### Directions
Exactly as written, write out the lines below from the first to the one containing "col=scene.collection", inclusive. Pictures do not belong in the copy.

### Rows from a 3D scene dataset
☆ ☆ ☆ ☆ ☆
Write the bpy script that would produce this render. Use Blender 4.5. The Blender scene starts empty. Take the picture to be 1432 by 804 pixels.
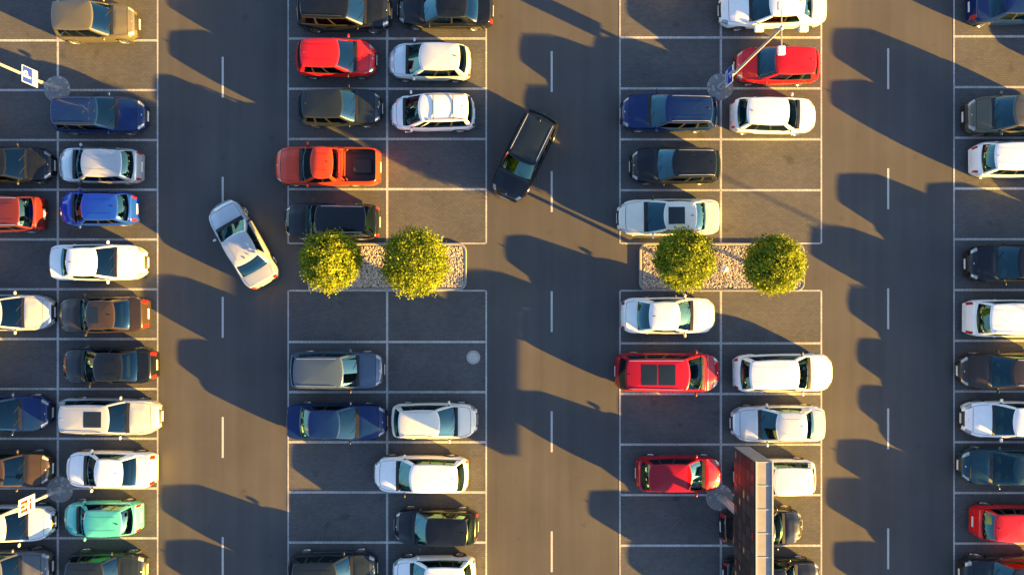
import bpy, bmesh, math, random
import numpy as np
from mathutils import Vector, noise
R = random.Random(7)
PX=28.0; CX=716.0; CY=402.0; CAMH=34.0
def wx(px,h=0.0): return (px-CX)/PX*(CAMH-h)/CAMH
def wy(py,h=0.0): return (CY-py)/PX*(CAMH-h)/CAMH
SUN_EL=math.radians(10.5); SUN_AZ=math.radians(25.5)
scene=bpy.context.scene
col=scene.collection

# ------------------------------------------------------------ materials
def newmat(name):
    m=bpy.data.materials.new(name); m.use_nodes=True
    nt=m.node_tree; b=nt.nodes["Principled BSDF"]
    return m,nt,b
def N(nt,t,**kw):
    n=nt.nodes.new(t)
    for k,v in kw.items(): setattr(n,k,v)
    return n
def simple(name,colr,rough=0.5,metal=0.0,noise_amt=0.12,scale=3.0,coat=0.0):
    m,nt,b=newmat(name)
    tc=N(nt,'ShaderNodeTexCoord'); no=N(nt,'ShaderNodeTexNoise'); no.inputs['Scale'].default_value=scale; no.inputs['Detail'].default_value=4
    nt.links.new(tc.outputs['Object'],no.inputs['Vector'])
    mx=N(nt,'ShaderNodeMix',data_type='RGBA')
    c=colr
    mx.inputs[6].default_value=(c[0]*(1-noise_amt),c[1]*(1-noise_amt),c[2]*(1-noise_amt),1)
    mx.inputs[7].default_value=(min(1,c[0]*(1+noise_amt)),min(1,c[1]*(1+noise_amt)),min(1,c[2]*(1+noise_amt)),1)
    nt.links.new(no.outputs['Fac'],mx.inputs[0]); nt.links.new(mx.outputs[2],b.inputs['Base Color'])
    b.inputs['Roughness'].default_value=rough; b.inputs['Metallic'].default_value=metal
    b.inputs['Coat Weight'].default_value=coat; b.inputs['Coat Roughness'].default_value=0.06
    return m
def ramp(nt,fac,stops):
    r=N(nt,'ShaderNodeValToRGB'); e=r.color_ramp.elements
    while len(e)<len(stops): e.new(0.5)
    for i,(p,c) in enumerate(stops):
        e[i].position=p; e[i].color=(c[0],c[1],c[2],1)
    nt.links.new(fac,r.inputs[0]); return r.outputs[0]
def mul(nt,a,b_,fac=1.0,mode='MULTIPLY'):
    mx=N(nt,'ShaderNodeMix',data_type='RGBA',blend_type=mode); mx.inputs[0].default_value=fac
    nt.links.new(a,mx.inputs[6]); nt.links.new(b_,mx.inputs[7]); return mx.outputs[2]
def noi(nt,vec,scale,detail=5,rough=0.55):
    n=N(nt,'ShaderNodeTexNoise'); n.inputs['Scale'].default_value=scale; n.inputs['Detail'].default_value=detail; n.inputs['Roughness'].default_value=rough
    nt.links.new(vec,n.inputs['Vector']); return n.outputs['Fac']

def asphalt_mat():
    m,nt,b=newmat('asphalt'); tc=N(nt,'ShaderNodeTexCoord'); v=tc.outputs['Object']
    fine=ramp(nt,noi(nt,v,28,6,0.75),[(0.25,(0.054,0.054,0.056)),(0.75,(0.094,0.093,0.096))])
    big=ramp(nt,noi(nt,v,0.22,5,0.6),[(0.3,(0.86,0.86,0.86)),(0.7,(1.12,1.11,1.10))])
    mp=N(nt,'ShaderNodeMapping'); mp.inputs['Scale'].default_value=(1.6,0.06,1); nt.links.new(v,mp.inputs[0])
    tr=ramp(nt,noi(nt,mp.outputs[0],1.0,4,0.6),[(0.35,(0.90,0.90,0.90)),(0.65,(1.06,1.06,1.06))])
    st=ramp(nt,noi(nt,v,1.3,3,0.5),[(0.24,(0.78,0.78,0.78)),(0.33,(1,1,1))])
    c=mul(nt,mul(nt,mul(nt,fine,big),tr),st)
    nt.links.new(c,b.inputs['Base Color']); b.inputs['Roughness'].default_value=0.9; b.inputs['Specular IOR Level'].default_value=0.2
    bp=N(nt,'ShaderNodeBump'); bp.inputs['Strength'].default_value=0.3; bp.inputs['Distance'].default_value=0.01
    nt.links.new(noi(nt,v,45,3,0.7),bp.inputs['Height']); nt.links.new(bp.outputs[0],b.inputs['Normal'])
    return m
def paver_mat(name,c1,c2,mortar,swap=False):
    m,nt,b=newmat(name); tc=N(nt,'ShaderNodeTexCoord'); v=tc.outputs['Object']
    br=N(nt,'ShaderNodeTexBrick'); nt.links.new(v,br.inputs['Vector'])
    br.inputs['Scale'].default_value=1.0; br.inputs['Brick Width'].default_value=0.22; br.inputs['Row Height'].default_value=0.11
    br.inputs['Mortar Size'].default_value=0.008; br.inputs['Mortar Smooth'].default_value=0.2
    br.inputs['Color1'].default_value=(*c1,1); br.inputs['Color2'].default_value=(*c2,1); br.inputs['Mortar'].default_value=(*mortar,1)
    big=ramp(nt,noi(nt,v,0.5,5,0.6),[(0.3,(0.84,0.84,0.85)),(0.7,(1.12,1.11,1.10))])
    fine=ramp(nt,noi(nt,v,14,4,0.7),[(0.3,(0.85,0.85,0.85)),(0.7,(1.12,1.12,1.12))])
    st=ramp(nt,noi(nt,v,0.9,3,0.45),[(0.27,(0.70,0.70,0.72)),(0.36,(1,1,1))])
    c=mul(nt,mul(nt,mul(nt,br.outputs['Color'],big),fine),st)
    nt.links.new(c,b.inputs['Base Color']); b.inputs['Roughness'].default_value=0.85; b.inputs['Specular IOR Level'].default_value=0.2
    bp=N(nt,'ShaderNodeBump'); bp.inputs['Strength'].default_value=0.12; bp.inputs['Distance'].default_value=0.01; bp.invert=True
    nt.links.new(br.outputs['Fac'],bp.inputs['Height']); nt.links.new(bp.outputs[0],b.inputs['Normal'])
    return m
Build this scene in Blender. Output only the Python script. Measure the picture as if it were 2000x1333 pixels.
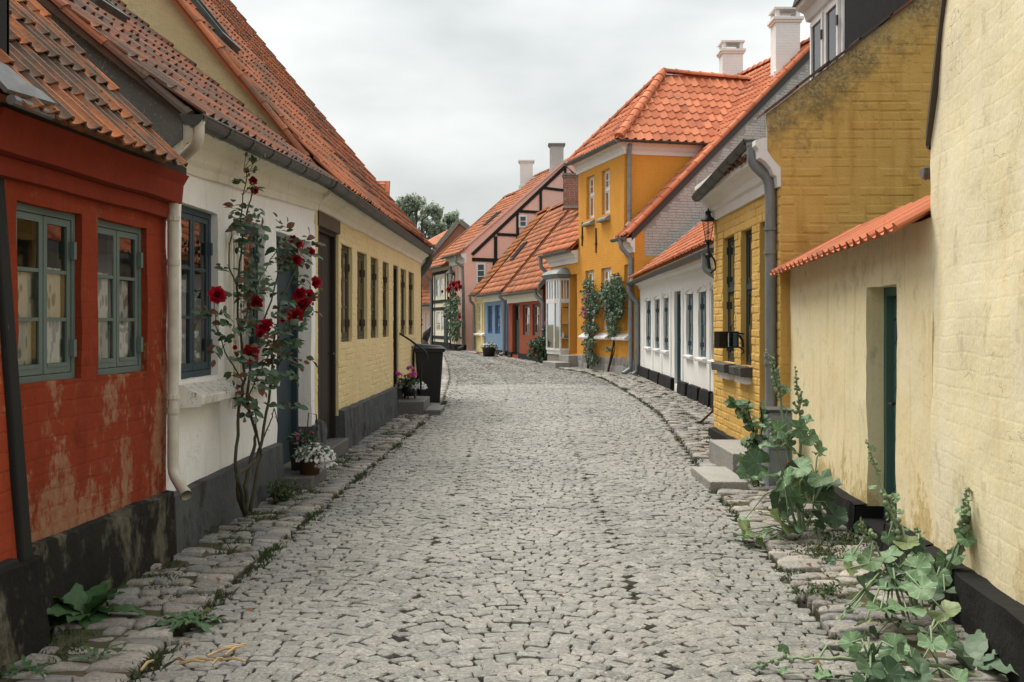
☆ ☆ ☆ ☆ ☆
### Written reply
Write the bpy script that would produce this render. Use Blender 4.5. The Blender scene starts empty. Take the picture to be 1432 by 804 pixels.
import bpy, bmesh, math, random
import numpy as np
from mathutils import Vector, noise
R = random.Random(7)
PX=28.0; CX=716.0; CY=402.0; CAMH=34.0
def wx(px,h=0.0): return (px-CX)/PX*(CAMH-h)/CAMH
def wy(py,h=0.0): return (CY-py)/PX*(CAMH-h)/CAMH
SUN_EL=math.radians(10.5); SUN_AZ=math.radians(25.5)
scene=bpy.context.scene
col=scene.collection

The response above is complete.